▶ TASK DETAILS
Within the material below, locate the line with "Write part 3" and the line with "block(1.965,3.24, R(-30), 'black", then return those two lines and all lines between them, exactly as written.

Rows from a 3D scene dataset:
+ + + +
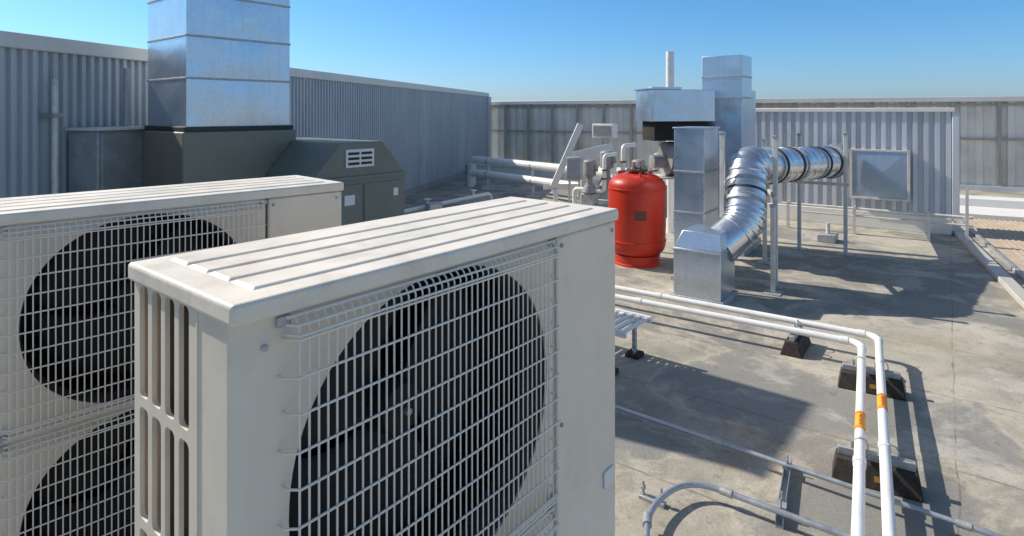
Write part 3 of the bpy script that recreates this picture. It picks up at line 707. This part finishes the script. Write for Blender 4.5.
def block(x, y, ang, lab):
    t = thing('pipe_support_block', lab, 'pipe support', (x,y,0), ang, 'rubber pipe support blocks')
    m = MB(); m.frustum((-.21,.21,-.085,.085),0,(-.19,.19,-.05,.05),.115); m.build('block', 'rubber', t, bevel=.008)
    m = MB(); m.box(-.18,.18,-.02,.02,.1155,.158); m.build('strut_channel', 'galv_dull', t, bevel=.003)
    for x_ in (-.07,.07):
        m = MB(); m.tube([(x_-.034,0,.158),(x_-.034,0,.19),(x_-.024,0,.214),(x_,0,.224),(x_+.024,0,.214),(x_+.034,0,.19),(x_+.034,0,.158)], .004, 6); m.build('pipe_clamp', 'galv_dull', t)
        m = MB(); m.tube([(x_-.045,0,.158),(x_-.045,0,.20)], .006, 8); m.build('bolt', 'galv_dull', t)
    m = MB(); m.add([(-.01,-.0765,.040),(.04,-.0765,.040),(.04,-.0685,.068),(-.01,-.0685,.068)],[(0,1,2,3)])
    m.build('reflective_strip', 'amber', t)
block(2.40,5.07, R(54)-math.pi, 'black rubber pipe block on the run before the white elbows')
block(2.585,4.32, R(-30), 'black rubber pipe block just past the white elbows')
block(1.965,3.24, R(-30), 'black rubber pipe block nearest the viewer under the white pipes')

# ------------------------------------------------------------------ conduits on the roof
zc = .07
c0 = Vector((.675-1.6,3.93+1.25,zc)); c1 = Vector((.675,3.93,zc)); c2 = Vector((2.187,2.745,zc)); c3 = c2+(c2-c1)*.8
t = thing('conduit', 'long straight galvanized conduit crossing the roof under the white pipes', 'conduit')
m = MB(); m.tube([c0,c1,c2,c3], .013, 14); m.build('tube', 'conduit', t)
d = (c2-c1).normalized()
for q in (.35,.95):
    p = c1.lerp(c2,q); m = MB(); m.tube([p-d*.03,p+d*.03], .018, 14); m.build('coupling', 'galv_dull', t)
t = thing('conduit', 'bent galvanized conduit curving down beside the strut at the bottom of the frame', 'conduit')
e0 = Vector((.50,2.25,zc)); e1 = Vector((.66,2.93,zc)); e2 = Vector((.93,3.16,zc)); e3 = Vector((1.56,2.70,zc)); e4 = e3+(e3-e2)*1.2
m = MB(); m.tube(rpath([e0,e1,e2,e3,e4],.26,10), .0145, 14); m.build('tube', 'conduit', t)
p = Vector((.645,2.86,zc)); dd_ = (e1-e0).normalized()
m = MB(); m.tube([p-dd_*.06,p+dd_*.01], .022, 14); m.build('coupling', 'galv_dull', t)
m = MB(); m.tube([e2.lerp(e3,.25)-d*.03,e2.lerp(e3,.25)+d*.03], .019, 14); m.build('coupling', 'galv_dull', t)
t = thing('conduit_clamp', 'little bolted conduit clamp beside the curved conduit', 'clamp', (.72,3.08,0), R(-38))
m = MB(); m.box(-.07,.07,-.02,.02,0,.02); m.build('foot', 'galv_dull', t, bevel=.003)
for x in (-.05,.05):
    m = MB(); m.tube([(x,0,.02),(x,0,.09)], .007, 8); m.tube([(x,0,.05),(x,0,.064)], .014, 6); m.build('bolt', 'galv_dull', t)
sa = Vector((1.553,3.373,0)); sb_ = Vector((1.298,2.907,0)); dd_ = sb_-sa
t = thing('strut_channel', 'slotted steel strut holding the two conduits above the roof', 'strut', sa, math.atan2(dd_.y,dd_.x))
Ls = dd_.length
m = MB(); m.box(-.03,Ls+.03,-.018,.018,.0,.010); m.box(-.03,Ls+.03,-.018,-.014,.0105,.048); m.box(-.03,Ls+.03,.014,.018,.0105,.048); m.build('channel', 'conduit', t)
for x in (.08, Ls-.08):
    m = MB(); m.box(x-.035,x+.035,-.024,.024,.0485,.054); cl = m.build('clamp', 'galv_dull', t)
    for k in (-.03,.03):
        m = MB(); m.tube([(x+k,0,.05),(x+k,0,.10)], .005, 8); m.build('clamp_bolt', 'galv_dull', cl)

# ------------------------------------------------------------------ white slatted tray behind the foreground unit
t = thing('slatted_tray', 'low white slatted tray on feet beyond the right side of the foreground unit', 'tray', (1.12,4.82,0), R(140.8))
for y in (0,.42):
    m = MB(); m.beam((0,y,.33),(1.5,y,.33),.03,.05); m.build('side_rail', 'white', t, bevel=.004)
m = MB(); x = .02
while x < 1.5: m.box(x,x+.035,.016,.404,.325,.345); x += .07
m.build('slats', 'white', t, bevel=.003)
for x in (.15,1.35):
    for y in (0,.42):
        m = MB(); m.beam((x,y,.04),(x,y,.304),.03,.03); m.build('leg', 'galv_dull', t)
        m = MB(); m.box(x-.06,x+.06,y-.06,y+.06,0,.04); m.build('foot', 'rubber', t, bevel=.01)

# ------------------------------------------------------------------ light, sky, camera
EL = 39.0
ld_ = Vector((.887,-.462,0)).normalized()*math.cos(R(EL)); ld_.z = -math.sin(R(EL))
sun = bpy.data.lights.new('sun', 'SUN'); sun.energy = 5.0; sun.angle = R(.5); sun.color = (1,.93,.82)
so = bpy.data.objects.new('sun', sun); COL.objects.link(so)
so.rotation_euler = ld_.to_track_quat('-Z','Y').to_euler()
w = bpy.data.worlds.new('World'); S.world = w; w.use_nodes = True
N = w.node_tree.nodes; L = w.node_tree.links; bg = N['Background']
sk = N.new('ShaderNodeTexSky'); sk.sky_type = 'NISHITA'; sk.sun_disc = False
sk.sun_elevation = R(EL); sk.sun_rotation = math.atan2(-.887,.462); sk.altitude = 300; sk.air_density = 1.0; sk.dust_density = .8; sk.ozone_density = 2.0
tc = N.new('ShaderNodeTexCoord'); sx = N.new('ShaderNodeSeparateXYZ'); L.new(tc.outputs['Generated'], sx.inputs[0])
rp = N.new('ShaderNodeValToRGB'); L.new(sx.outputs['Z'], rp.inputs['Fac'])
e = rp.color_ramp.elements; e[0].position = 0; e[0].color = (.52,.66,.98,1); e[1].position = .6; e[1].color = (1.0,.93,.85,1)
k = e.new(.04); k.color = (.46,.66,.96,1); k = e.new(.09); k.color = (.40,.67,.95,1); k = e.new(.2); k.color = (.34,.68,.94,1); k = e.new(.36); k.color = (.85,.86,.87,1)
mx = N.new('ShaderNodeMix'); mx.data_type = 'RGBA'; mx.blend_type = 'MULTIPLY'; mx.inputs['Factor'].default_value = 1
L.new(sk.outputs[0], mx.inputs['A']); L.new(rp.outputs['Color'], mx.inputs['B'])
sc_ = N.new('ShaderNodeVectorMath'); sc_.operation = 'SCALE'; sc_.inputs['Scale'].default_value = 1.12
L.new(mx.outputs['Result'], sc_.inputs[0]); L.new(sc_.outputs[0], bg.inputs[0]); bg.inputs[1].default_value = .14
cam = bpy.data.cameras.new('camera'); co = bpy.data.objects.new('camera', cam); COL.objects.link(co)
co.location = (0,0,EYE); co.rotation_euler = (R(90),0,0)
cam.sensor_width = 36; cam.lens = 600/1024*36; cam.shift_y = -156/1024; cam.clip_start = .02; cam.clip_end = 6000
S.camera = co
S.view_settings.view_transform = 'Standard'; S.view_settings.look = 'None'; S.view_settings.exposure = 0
+ + + +
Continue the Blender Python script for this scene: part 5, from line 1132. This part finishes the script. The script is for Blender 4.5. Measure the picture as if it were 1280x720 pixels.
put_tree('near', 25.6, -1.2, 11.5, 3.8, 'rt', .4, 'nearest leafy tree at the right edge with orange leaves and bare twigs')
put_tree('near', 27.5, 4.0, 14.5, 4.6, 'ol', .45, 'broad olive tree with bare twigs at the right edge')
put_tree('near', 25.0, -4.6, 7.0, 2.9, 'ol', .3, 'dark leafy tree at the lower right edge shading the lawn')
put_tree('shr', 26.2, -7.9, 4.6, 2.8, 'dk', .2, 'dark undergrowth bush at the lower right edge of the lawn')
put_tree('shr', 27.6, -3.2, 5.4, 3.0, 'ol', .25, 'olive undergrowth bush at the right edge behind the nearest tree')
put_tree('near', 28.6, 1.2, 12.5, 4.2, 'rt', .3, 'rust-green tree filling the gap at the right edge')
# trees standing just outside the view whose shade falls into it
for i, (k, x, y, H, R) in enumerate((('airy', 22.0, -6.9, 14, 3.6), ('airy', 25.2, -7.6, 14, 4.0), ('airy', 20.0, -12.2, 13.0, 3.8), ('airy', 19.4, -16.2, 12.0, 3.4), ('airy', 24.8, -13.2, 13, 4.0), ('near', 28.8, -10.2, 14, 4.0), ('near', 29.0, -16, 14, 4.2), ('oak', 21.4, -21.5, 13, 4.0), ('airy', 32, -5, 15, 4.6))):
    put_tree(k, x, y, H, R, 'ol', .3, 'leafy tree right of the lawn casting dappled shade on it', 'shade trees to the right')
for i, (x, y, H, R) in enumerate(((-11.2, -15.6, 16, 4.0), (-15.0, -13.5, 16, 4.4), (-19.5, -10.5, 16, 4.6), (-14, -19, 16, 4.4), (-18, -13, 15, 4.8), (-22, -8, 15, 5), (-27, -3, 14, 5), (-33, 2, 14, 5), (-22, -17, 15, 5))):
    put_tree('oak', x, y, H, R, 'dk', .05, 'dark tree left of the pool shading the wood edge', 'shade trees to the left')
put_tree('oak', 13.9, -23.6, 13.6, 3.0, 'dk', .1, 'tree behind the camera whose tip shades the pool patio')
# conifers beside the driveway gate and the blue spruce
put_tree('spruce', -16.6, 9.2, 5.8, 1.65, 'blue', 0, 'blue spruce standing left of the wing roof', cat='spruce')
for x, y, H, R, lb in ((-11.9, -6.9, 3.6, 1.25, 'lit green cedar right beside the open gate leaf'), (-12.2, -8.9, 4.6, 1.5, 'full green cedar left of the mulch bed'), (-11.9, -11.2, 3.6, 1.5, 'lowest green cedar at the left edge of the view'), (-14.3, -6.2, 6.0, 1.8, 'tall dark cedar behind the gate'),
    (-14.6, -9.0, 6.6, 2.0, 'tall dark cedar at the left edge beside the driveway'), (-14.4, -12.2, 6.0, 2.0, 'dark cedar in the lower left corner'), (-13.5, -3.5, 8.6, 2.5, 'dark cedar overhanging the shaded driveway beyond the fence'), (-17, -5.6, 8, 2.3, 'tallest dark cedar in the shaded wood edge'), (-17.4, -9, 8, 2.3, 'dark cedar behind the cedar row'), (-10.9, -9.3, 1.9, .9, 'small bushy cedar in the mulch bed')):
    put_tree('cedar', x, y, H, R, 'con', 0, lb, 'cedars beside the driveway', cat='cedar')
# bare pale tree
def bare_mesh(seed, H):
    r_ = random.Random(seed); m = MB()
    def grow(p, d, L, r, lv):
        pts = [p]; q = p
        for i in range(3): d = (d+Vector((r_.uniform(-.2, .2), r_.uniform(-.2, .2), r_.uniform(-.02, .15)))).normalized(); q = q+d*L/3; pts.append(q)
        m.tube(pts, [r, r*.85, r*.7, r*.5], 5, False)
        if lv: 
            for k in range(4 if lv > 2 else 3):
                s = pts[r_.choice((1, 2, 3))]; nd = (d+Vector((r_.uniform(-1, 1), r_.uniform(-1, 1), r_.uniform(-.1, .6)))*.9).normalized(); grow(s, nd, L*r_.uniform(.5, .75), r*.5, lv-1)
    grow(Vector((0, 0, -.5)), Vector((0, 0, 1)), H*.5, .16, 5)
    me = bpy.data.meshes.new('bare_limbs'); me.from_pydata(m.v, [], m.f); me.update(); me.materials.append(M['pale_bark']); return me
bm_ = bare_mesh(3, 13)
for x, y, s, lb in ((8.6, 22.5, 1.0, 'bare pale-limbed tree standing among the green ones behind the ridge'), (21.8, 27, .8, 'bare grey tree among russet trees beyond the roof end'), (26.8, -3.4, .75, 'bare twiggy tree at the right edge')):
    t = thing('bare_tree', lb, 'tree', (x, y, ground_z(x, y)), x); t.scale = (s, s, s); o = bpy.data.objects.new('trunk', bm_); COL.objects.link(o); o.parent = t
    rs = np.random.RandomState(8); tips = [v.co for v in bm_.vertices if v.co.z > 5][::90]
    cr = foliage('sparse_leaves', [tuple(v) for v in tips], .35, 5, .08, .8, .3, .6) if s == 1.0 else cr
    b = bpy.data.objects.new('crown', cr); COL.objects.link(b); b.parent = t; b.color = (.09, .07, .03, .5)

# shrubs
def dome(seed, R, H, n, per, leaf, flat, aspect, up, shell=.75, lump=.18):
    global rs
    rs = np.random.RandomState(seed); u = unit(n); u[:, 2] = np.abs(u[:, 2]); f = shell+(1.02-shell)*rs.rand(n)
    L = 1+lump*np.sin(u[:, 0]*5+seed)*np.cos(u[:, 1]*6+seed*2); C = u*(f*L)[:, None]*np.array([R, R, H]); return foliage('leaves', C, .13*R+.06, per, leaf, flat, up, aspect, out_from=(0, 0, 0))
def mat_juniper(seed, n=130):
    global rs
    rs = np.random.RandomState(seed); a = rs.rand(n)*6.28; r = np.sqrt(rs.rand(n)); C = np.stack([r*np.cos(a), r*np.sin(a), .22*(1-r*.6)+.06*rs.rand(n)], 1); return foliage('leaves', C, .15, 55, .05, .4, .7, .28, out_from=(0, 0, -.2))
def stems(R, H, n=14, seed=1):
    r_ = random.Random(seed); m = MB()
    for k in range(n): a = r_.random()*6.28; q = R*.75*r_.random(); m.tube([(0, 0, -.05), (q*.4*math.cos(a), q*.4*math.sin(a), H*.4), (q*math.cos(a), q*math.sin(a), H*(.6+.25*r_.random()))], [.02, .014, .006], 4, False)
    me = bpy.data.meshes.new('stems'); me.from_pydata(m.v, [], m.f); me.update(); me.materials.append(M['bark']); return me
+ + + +
▶ RESPONSE TO THIS EXERCISE
Write part 3 of the bpy script that recreates this picture. It picks up at line 707. This part finishes the script. Write for Blender 4.5.
def block(x, y, ang, lab):
    t = thing('pipe_support_block', lab, 'pipe support', (x,y,0), ang, 'rubber pipe support blocks')
    m = MB(); m.frustum((-.21,.21,-.085,.085),0,(-.19,.19,-.05,.05),.115); m.build('block', 'rubber', t, bevel=.008)
    m = MB(); m.box(-.18,.18,-.02,.02,.1155,.158); m.build('strut_channel', 'galv_dull', t, bevel=.003)
    for x_ in (-.07,.07):
        m = MB(); m.tube([(x_-.034,0,.158),(x_-.034,0,.19),(x_-.024,0,.214),(x_,0,.224),(x_+.024,0,.214),(x_+.034,0,.19),(x_+.034,0,.158)], .004, 6); m.build('pipe_clamp', 'galv_dull', t)
        m = MB(); m.tube([(x_-.045,0,.158),(x_-.045,0,.20)], .006, 8); m.build('bolt', 'galv_dull', t)
    m = MB(); m.add([(-.01,-.0765,.040),(.04,-.0765,.040),(.04,-.0685,.068),(-.01,-.0685,.068)],[(0,1,2,3)])
    m.build('reflective_strip', 'amber', t)
block(2.40,5.07, R(54)-math.pi, 'black rubber pipe block on the run before the white elbows')
block(2.585,4.32, R(-30), 'black rubber pipe block just past the white elbows')
block(1.965,3.24, R(-30), 'black rubber pipe block nearest the viewer under the white pipes')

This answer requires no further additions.